Another boorish movie from the I- heard- a- joke- at- a- frat- party school of screenwriting, it's about a hapless chump (Jason Lee) whose long-forgotten promise to pay for his niece's college comes back to bite him in the wallet when she's accepted to Harvard. With his life's savings ($30,000) already in escrow toward a house for a fiancée who makes him miserable (chump!), Lee turns to his dumbest, most loutish (and apparently only) friend for ideas and ends up bungling through a series of failed criminal enterprises.
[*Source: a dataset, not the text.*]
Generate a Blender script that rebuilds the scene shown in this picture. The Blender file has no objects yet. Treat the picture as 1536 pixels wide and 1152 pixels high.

The caliber of comedy that results can be summed up by noting that this friend -- a beer-swilling dolt who lives in his mother's garage -- is played by the talentless, intentionally imbecilic gross-out comic Tom Green ("Freddy Got Fingered"), who seems to be improvising his way through the movie while director Bruce McCullouch ("Dog Park," "Superstar") obediently follows with a camera. A convenience store robbery ends with a teenage clerk firing a shotgun at them. A break-in at a mansion ends with Lee in drag, spooning in bed with the man of the house, a gun-toting lonely widower. A deal with a loan shark finds him the unwitting driver of a bank robbery getaway car.

Throughout these slapstick misadventures, the unsympathetically thick-witted Lee tells lies upon lies to his fiancée (squeaky-voiced Lesley Mann, "George of the Jungle") and her over-protective, cartoonishly disapproving father (Dennis Farina in a paycheck performance), whom Lee decides to rob in one last, desperate move that passes for the picture's climax.

It's clear from the inconstancy of the actors, who seem bored in some scenes and hyper-caffeinated in others, that McCullouch -- the most ham-fisted member of the 1990s TV comedy troop "The Kids in the Hall" -- wouldn't know a measured performance if it bit him on the nose. (His cameo as Lee's lawyer stands out to the point of distraction as the worst acting in the movie.)

It's even more apparent from the out-of-focus opening shot, the elementary scene staging and the laughably obvious soundstage sets that he doesn't know much about filmmaking either.

I've seen worse movies this year (six of them, to be exact), but "Stealing Harvard" is the only one that actively squanders what little it has going for it -- namely the proven comedy talents Lee and Farina, not to mention Megan Mullally ("Will & Grace") and John C. McGinley ("Scrubs"), wasted in roles as Lee's "sexually indiscriminate trailer trash" sister and a vein-popping cop obsessed with linking Lee and Green to their attempted crimes.